WHAT NEEDS TO BE DONE> Every line below should be repeated exactly.

DATA SUPPLIED>
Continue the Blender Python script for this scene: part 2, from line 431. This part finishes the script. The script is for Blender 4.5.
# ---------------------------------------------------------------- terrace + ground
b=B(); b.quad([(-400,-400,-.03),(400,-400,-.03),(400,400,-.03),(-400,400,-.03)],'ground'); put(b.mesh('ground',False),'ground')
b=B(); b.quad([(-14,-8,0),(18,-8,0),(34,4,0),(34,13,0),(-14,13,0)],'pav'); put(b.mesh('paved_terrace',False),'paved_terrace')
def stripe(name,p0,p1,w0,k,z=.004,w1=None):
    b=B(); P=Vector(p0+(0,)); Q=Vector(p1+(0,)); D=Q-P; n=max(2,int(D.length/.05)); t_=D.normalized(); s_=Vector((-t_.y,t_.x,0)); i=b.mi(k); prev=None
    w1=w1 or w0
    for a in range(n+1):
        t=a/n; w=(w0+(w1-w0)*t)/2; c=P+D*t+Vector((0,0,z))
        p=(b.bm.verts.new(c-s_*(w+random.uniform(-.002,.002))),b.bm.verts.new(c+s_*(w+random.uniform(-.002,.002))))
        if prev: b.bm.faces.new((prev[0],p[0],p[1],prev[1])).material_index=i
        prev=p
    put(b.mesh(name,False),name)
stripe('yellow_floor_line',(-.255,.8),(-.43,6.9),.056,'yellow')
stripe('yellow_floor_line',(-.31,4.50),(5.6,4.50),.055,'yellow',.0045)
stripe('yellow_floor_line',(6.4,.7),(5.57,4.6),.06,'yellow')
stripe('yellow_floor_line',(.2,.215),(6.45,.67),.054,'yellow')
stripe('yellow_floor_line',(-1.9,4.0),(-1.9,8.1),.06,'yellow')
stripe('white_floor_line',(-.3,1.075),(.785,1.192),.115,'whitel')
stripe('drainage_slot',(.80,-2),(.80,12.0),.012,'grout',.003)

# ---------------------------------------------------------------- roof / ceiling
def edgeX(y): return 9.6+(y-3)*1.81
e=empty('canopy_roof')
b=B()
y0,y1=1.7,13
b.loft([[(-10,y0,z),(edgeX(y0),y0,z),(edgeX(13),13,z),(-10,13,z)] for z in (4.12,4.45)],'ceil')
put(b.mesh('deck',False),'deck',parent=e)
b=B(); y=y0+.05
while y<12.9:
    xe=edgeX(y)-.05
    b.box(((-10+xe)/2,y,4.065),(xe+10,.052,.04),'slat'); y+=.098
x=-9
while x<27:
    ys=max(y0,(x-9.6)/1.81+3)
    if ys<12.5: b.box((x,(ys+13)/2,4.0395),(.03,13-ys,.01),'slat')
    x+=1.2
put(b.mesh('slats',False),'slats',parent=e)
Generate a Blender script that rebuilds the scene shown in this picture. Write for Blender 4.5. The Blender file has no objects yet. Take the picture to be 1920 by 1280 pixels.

EXERCISE ANSWER>
Continue the Blender Python script for this scene: part 2, from line 431. This part finishes the script. The script is for Blender 4.5.
# ---------------------------------------------------------------- terrace + ground
b=B(); b.quad([(-400,-400,-.03),(400,-400,-.03),(400,400,-.03),(-400,400,-.03)],'ground'); put(b.mesh('ground',False),'ground')
b=B(); b.quad([(-14,-8,0),(18,-8,0),(34,4,0),(34,13,0),(-14,13,0)],'pav'); put(b.mesh('paved_terrace',False),'paved_terrace')
def stripe(name,p0,p1,w0,k,z=.004,w1=None):
    b=B(); P=Vector(p0+(0,)); Q=Vector(p1+(0,)); D=Q-P; n=max(2,int(D.length/.05)); t_=D.normalized(); s_=Vector((-t_.y,t_.x,0)); i=b.mi(k); prev=None
    w1=w1 or w0
    for a in range(n+1):
        t=a/n; w=(w0+(w1-w0)*t)/2; c=P+D*t+Vector((0,0,z))
        p=(b.bm.verts.new(c-s_*(w+random.uniform(-.002,.002))),b.bm.verts.new(c+s_*(w+random.uniform(-.002,.002))))
        if prev: b.bm.faces.new((prev[0],p[0],p[1],prev[1])).material_index=i
        prev=p
    put(b.mesh(name,False),name)
stripe('yellow_floor_line',(-.255,.8),(-.43,6.9),.056,'yellow')
stripe('yellow_floor_line',(-.31,4.50),(5.6,4.50),.055,'yellow',.0045)
stripe('yellow_floor_line',(6.4,.7),(5.57,4.6),.06,'yellow')
stripe('yellow_floor_line',(.2,.215),(6.45,.67),.054,'yellow')
stripe('yellow_floor_line',(-1.9,4.0),(-1.9,8.1),.06,'yellow')
stripe('white_floor_line',(-.3,1.075),(.785,1.192),.115,'whitel')
stripe('drainage_slot',(.80,-2),(.80,12.0),.012,'grout',.003)

# ---------------------------------------------------------------- roof / ceiling
def edgeX(y): return 9.6+(y-3)*1.81
e=empty('canopy_roof')
b=B()
y0,y1=1.7,13
b.loft([[(-10,y0,z),(edgeX(y0),y0,z),(edgeX(13),13,z),(-10,13,z)] for z in (4.12,4.45)],'ceil')
put(b.mesh('deck',False),'deck',parent=e)
b=B(); y=y0+.05
while y<12.9:
    xe=edgeX(y)-.05
    b.box(((-10+xe)/2,y,4.065),(xe+10,.052,.04),'slat'); y+=.098
x=-9
while x<27:
    ys=max(y0,(x-9.6)/1.81+3)
    if ys<12.5: b.box((x,(ys+13)/2,4.0395),(.03,13-ys,.01),'slat')
    x+=1.2
put(b.mesh('slats',False),'slats',parent=e)
Generate a Blender script that rebuilds the scene shown in this picture. Write for Blender 4.5. The Blender file has no objects yet. Take the picture to be 1920 by 1280 pixels.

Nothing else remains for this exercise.